• [Aim]: Return the lines where the word "Python" occurs.
══ Given entries ══
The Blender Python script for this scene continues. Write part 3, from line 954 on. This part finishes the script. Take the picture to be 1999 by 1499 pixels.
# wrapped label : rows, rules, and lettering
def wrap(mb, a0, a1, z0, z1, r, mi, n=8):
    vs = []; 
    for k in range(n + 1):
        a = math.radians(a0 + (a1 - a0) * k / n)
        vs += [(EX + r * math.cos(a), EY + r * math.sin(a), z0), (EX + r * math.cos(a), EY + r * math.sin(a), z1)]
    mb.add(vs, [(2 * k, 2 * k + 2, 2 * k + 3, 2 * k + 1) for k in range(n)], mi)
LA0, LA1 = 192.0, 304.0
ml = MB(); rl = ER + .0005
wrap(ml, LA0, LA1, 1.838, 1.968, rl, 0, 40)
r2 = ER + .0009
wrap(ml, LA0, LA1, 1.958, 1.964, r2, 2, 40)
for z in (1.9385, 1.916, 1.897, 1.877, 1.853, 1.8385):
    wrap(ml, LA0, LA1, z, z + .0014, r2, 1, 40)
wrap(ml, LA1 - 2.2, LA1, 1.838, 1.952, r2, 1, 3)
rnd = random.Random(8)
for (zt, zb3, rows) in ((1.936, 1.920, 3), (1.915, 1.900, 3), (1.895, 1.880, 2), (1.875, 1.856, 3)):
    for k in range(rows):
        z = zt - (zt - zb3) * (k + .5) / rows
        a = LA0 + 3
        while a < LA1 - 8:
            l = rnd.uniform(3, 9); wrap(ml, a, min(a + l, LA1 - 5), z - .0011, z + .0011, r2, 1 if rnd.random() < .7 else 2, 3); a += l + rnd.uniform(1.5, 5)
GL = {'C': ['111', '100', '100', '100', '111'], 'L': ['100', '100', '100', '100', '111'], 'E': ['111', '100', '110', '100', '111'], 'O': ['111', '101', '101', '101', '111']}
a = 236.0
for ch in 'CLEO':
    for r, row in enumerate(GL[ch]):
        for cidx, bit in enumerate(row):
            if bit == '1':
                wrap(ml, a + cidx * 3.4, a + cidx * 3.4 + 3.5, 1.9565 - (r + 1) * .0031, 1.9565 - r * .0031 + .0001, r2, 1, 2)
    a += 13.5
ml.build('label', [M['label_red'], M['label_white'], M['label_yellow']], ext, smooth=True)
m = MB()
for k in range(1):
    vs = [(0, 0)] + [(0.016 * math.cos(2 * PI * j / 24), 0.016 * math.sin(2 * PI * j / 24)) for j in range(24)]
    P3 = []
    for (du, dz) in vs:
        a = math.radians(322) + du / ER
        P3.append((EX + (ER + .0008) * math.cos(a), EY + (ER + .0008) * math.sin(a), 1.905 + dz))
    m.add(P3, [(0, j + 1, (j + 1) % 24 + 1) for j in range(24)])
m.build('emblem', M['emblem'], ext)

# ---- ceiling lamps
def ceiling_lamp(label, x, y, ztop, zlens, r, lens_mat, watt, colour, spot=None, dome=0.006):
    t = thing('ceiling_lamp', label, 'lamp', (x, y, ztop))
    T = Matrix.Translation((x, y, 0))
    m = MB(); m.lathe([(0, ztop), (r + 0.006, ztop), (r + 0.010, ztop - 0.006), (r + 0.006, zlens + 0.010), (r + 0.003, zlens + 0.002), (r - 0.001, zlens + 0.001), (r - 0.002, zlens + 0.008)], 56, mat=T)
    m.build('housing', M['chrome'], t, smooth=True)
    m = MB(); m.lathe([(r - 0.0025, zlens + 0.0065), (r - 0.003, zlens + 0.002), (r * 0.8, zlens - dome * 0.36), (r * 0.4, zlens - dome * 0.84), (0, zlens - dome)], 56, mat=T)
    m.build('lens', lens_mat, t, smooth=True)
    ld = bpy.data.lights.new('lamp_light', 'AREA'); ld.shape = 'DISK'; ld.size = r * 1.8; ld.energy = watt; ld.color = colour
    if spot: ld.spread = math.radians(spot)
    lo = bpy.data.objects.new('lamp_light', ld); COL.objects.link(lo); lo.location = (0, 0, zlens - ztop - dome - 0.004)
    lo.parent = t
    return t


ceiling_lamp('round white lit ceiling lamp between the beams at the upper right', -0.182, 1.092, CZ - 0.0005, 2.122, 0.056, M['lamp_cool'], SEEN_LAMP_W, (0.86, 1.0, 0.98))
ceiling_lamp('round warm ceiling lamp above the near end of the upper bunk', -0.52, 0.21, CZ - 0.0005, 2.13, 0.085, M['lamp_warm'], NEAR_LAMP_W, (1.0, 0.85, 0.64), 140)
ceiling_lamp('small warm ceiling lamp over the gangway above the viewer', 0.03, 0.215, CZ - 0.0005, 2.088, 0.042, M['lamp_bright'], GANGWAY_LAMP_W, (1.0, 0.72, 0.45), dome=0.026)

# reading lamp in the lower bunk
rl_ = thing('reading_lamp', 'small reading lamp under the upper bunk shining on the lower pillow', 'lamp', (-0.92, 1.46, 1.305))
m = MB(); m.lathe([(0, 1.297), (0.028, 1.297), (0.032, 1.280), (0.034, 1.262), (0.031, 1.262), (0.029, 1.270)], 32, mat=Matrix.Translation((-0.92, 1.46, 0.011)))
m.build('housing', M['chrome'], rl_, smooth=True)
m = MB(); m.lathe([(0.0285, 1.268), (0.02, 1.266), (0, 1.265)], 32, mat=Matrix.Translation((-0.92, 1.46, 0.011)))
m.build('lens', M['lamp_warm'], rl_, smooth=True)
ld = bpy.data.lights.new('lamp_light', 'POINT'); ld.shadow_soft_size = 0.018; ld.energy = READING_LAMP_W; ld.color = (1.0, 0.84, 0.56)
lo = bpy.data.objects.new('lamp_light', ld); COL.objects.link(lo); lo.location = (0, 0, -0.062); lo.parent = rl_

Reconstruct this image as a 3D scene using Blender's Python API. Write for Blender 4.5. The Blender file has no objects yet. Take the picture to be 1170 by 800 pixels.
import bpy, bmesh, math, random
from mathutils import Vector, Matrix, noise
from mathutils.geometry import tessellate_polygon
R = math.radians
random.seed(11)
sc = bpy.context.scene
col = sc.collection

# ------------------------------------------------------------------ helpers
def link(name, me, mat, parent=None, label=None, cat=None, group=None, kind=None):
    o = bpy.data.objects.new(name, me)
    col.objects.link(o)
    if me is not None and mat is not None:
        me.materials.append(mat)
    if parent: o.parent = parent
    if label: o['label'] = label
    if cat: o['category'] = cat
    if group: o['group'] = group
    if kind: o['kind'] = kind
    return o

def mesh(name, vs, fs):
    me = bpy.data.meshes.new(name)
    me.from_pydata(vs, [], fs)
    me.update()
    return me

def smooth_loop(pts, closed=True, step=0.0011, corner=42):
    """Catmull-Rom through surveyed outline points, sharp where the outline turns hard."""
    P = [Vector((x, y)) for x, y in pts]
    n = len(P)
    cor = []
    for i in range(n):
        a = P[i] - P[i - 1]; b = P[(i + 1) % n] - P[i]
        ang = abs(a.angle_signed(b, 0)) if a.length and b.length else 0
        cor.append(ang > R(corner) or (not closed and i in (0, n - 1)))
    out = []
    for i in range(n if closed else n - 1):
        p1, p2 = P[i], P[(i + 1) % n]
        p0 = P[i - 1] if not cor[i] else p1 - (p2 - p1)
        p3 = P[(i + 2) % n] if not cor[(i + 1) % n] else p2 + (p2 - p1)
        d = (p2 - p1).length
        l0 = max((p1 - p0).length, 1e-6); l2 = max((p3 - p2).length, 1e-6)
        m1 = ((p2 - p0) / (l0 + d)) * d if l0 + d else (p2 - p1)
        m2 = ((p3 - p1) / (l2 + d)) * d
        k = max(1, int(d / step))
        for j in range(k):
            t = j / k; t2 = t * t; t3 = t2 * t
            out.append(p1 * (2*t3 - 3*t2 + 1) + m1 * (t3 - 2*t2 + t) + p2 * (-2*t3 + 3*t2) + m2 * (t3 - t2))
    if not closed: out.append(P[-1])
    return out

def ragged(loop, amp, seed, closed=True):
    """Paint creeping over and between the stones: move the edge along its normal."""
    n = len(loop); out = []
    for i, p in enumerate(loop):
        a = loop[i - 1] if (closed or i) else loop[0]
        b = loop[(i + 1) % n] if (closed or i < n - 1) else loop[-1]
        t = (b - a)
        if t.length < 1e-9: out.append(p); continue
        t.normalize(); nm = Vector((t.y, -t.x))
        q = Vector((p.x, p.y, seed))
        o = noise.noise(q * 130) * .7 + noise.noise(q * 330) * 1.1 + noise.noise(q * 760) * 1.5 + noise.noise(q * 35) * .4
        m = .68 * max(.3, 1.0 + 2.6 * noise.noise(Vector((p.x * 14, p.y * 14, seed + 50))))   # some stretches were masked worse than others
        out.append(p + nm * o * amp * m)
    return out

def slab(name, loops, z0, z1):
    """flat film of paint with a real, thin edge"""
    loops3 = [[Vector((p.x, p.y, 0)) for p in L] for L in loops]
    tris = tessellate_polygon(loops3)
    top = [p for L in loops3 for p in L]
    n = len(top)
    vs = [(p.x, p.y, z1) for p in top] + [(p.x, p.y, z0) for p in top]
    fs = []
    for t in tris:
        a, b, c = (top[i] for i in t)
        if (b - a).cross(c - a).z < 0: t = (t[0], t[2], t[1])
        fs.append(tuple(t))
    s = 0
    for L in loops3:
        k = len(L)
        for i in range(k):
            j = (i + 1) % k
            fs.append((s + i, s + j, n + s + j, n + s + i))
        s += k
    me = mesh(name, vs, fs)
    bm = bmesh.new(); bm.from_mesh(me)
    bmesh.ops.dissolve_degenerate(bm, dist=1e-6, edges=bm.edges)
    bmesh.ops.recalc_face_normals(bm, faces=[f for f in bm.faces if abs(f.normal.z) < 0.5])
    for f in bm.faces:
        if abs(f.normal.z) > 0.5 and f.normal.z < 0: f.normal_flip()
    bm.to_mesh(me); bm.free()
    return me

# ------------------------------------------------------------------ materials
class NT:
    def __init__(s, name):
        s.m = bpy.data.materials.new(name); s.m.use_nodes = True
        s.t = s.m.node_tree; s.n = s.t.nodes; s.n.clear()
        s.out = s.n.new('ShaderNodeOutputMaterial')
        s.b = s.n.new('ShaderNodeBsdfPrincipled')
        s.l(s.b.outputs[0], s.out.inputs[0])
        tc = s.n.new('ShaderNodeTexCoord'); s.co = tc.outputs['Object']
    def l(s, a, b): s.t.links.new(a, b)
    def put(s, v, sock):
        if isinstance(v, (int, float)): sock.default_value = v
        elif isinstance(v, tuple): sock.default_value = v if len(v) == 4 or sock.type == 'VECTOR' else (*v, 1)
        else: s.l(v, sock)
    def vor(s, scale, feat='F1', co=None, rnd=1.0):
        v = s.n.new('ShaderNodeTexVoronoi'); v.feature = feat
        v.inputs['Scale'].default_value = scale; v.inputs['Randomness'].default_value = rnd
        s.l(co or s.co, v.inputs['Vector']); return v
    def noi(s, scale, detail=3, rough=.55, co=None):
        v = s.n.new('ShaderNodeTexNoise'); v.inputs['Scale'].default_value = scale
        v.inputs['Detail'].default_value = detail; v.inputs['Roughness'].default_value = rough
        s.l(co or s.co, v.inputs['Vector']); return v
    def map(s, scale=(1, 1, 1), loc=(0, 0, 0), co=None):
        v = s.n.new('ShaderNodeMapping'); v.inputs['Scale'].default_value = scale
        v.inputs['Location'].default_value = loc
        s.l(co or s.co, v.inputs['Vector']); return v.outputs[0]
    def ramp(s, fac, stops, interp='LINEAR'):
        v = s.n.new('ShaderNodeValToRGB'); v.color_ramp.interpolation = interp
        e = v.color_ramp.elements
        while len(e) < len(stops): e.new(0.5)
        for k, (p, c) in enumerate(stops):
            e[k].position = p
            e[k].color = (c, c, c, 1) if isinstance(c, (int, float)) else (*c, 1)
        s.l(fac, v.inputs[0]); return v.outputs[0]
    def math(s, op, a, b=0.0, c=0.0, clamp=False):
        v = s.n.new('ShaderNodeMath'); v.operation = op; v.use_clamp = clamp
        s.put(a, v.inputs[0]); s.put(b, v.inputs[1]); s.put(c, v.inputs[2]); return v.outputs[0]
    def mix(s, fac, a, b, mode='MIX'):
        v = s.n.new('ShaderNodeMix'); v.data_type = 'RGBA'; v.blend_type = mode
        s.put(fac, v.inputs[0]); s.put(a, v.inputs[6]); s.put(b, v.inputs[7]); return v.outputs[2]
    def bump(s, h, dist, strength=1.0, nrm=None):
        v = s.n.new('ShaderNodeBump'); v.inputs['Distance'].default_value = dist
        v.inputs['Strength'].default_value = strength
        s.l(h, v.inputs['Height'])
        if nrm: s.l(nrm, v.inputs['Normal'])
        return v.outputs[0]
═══
• [Result]:
The Blender Python script for this scene continues. Write part 3, from line 954 on. This part finishes the script. Take the picture to be 1999 by 1499 pixels.
Reconstruct this image as a 3D scene using Blender's Python API. Write for Blender 4.5. The Blender file has no objects yet. Take the picture to be 1170 by 800 pixels.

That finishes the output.